[START Dataset]

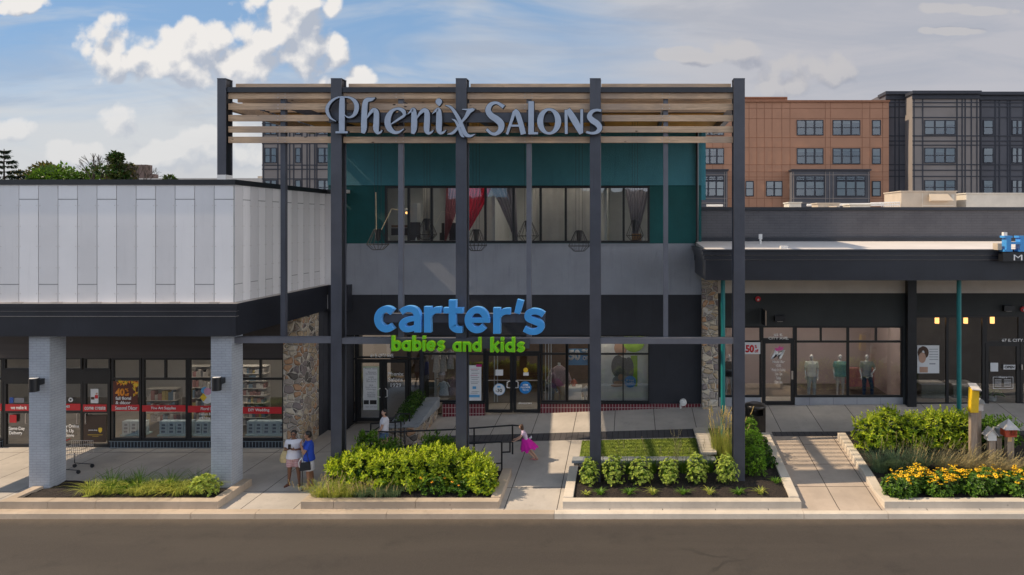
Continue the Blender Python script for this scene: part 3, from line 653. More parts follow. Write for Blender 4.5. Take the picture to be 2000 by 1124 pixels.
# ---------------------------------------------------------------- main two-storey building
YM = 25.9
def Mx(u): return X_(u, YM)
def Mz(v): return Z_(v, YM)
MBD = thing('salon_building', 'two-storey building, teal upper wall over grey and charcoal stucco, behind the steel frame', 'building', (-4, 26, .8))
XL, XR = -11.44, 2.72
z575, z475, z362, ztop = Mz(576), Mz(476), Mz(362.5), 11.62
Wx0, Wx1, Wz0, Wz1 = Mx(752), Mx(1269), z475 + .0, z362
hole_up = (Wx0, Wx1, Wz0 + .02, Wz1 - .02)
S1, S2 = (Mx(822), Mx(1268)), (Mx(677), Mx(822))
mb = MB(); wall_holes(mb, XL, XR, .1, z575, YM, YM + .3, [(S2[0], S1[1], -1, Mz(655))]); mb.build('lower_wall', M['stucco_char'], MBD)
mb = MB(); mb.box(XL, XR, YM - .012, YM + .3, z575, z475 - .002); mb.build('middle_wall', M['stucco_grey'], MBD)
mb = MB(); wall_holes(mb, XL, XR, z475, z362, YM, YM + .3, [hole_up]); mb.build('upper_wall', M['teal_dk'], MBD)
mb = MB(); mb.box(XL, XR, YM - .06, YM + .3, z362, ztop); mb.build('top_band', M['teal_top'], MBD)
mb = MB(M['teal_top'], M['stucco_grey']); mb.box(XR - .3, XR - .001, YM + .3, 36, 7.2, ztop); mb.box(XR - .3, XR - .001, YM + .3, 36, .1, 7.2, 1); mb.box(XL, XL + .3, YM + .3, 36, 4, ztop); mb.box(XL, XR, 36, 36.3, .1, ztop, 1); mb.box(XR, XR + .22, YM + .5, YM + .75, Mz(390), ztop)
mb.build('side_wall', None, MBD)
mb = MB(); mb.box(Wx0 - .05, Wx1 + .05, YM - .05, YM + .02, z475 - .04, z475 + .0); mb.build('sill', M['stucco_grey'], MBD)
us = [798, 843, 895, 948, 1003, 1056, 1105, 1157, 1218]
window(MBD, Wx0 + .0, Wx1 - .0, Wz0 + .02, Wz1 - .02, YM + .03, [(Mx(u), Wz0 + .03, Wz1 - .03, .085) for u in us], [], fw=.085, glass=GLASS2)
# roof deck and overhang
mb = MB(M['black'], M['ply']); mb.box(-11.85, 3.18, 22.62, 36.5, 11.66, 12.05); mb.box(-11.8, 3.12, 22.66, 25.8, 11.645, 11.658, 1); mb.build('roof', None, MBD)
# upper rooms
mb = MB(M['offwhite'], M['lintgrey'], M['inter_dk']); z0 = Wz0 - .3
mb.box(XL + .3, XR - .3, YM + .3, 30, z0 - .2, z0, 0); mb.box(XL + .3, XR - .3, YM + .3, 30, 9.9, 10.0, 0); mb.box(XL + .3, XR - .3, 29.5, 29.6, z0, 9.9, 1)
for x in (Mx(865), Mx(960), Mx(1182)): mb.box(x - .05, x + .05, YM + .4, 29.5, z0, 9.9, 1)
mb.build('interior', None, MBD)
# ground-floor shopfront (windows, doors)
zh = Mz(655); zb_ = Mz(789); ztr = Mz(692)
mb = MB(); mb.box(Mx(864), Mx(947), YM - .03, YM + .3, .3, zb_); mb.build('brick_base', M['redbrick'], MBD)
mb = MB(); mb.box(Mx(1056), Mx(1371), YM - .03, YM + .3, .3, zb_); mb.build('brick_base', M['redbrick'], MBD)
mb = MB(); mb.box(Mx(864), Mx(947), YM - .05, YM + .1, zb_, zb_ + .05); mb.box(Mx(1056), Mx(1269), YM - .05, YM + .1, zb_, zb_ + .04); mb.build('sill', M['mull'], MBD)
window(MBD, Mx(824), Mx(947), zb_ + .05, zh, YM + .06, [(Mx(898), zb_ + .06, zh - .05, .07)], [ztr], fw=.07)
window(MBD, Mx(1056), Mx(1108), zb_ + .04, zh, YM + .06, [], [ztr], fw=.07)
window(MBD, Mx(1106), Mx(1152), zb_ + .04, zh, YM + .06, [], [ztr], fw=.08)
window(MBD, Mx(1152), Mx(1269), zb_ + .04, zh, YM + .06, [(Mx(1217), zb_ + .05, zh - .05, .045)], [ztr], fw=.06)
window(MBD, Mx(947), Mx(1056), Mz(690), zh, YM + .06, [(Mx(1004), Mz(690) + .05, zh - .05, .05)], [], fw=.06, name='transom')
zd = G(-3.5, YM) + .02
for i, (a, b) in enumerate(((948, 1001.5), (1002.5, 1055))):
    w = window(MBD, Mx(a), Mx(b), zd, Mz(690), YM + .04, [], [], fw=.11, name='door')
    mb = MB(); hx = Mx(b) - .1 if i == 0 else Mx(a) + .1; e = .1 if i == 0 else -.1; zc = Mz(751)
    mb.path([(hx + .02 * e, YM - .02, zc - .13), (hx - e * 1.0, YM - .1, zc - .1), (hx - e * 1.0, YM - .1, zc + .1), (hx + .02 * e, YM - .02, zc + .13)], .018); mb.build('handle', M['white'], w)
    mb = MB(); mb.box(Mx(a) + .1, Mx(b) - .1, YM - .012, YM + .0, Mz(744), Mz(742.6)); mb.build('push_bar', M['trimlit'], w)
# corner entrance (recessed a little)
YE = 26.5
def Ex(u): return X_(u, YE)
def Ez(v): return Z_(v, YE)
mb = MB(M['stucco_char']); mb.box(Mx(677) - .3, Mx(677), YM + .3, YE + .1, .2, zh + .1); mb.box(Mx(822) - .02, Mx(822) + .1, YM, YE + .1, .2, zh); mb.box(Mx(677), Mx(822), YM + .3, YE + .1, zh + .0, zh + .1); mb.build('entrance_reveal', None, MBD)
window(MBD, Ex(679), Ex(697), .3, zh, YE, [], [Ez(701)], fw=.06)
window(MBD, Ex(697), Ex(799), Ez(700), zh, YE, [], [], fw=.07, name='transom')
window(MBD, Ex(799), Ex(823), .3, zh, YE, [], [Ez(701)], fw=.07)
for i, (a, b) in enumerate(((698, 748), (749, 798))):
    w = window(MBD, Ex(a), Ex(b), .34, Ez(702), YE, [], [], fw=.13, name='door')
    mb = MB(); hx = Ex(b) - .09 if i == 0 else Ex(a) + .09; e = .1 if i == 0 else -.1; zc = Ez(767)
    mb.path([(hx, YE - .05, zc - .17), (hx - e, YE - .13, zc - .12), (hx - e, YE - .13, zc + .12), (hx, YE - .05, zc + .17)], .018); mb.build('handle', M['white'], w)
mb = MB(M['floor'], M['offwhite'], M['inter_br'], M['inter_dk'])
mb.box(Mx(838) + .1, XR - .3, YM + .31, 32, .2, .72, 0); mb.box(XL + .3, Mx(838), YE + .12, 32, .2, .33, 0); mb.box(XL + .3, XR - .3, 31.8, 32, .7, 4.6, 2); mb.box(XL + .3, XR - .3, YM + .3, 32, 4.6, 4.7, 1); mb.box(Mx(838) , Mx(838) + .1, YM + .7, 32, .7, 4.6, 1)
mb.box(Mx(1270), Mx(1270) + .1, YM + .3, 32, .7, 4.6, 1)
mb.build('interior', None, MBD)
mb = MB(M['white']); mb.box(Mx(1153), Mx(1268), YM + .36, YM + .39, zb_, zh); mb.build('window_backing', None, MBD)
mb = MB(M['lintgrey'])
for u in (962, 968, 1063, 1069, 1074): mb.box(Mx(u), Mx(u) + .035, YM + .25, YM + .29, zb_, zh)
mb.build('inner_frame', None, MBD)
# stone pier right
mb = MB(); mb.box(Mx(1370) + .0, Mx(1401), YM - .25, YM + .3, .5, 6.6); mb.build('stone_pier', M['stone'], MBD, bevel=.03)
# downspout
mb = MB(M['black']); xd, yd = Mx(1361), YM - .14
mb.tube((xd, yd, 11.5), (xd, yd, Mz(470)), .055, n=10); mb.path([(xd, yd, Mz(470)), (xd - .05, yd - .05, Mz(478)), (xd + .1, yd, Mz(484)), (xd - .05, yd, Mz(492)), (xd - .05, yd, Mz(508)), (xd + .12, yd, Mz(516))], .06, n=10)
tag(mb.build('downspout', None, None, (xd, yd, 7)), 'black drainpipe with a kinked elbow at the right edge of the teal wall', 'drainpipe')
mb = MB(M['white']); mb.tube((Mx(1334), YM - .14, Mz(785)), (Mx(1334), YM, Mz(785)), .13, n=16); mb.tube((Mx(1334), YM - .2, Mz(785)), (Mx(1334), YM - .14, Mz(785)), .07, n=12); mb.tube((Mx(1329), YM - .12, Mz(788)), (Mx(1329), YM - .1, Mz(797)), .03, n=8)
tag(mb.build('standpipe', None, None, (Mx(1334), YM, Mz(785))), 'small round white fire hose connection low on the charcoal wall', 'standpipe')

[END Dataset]
[START Dataset]

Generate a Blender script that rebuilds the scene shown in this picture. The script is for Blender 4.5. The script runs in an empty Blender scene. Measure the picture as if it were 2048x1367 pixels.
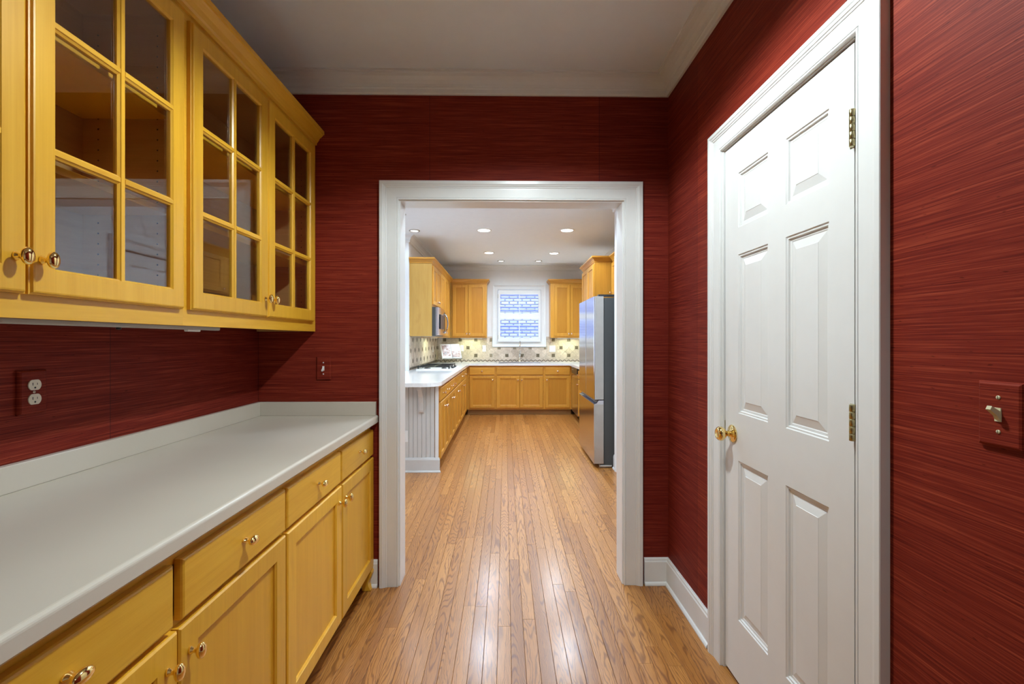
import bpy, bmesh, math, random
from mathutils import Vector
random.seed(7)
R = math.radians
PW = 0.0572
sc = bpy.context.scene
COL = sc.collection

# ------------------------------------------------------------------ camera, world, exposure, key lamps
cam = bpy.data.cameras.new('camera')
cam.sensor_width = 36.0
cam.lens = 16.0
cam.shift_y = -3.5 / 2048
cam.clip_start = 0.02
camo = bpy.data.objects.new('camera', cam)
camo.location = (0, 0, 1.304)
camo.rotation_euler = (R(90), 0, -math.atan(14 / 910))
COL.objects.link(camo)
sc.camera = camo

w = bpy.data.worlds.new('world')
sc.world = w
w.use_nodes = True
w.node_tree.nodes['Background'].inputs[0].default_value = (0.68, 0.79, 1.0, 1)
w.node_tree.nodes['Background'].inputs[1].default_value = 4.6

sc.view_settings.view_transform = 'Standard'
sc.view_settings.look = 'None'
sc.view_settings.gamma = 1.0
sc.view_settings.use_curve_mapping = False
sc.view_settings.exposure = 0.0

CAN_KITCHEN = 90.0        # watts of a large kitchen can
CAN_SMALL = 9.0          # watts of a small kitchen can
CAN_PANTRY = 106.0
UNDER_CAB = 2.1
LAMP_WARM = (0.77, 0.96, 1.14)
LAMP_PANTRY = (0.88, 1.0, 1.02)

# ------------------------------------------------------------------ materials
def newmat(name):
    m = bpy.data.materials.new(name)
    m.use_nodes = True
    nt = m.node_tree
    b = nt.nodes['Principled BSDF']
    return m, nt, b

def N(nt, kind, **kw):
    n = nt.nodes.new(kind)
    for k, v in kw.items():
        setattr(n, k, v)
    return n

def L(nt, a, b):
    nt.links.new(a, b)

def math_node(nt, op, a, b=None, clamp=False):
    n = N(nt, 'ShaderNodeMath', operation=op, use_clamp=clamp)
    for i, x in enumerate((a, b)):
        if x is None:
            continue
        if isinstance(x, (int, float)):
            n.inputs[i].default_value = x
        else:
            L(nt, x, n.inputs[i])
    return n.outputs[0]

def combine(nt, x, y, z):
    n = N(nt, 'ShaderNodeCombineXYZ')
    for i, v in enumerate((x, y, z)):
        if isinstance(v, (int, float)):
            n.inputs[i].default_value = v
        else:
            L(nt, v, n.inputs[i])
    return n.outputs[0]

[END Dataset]

• [Written task]: Reproduce, word for word, only the lines in the records above from the line with "Generate a Blender" through the line with "sc.camera = camo", including both ends; omit the pictures.

• [Finished exercise]:
Generate a Blender script that rebuilds the scene shown in this picture. The script is for Blender 4.5. The script runs in an empty Blender scene. Measure the picture as if it were 2048x1367 pixels.
import bpy, bmesh, math, random
from mathutils import Vector
random.seed(7)
R = math.radians
PW = 0.0572
sc = bpy.context.scene
COL = sc.collection

# ------------------------------------------------------------------ camera, world, exposure, key lamps
cam = bpy.data.cameras.new('camera')
cam.sensor_width = 36.0
cam.lens = 16.0
cam.shift_y = -3.5 / 2048
cam.clip_start = 0.02
camo = bpy.data.objects.new('camera', cam)
camo.location = (0, 0, 1.304)
camo.rotation_euler = (R(90), 0, -math.atan(14 / 910))
COL.objects.link(camo)
sc.camera = camo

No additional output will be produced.